• Goal
Output each line of the material exactly as it stands.
· · · · ·
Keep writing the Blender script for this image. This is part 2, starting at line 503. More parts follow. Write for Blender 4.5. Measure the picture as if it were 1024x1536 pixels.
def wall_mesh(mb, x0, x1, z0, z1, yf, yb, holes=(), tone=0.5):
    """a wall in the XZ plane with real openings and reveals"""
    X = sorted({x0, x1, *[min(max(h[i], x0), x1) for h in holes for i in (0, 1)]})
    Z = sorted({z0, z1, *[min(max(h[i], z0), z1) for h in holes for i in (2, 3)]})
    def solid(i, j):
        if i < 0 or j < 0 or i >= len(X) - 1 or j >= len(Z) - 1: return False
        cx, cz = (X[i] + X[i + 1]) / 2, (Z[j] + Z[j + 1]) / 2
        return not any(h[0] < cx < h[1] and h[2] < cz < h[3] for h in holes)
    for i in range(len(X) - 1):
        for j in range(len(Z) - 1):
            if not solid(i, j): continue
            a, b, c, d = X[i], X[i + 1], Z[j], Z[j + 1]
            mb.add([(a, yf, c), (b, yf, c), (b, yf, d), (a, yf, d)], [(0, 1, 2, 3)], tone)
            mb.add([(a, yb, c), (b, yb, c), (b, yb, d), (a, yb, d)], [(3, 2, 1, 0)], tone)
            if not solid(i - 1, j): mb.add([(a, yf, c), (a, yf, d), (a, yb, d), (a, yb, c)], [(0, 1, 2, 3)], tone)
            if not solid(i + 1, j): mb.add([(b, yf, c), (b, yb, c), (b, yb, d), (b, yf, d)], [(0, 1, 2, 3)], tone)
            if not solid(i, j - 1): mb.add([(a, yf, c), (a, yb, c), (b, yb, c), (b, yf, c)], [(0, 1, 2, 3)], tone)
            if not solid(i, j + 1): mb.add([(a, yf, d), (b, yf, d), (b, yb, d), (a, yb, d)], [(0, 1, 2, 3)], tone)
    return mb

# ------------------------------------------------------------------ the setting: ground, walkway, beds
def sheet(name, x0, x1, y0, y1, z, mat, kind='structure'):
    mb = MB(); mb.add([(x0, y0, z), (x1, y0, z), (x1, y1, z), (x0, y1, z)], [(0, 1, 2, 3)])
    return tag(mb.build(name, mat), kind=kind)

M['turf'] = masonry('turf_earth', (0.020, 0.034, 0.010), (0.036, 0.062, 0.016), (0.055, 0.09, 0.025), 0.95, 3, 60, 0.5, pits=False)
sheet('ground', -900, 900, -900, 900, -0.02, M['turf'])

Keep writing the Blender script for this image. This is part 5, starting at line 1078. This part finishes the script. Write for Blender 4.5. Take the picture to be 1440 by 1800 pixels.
· · · · ·
• Final answer
Keep writing the Blender script for this image. This is part 2, starting at line 503. More parts follow. Write for Blender 4.5. Measure the picture as if it were 1024x1536 pixels.
def wall_mesh(mb, x0, x1, z0, z1, yf, yb, holes=(), tone=0.5):
    """a wall in the XZ plane with real openings and reveals"""
    X = sorted({x0, x1, *[min(max(h[i], x0), x1) for h in holes for i in (0, 1)]})
    Z = sorted({z0, z1, *[min(max(h[i], z0), z1) for h in holes for i in (2, 3)]})
    def solid(i, j):
        if i < 0 or j < 0 or i >= len(X) - 1 or j >= len(Z) - 1: return False
        cx, cz = (X[i] + X[i + 1]) / 2, (Z[j] + Z[j + 1]) / 2
        return not any(h[0] < cx < h[1] and h[2] < cz < h[3] for h in holes)
    for i in range(len(X) - 1):
        for j in range(len(Z) - 1):
            if not solid(i, j): continue
            a, b, c, d = X[i], X[i + 1], Z[j], Z[j + 1]
            mb.add([(a, yf, c), (b, yf, c), (b, yf, d), (a, yf, d)], [(0, 1, 2, 3)], tone)
            mb.add([(a, yb, c), (b, yb, c), (b, yb, d), (a, yb, d)], [(3, 2, 1, 0)], tone)
            if not solid(i - 1, j): mb.add([(a, yf, c), (a, yf, d), (a, yb, d), (a, yb, c)], [(0, 1, 2, 3)], tone)
            if not solid(i + 1, j): mb.add([(b, yf, c), (b, yb, c), (b, yb, d), (b, yf, d)], [(0, 1, 2, 3)], tone)
            if not solid(i, j - 1): mb.add([(a, yf, c), (a, yb, c), (b, yb, c), (b, yf, c)], [(0, 1, 2, 3)], tone)
            if not solid(i, j + 1): mb.add([(a, yf, d), (b, yf, d), (b, yb, d), (a, yb, d)], [(0, 1, 2, 3)], tone)
    return mb

# ------------------------------------------------------------------ the setting: ground, walkway, beds
def sheet(name, x0, x1, y0, y1, z, mat, kind='structure'):
    mb = MB(); mb.add([(x0, y0, z), (x1, y0, z), (x1, y1, z), (x0, y1, z)], [(0, 1, 2, 3)])
    return tag(mb.build(name, mat), kind=kind)

M['turf'] = masonry('turf_earth', (0.020, 0.034, 0.010), (0.036, 0.062, 0.016), (0.055, 0.09, 0.025), 0.95, 3, 60, 0.5, pits=False)
sheet('ground', -900, 900, -900, 900, -0.02, M['turf'])

Keep writing the Blender script for this image. This is part 5, starting at line 1078. This part finishes the script. Write for Blender 4.5. Take the picture to be 1440 by 1800 pixels.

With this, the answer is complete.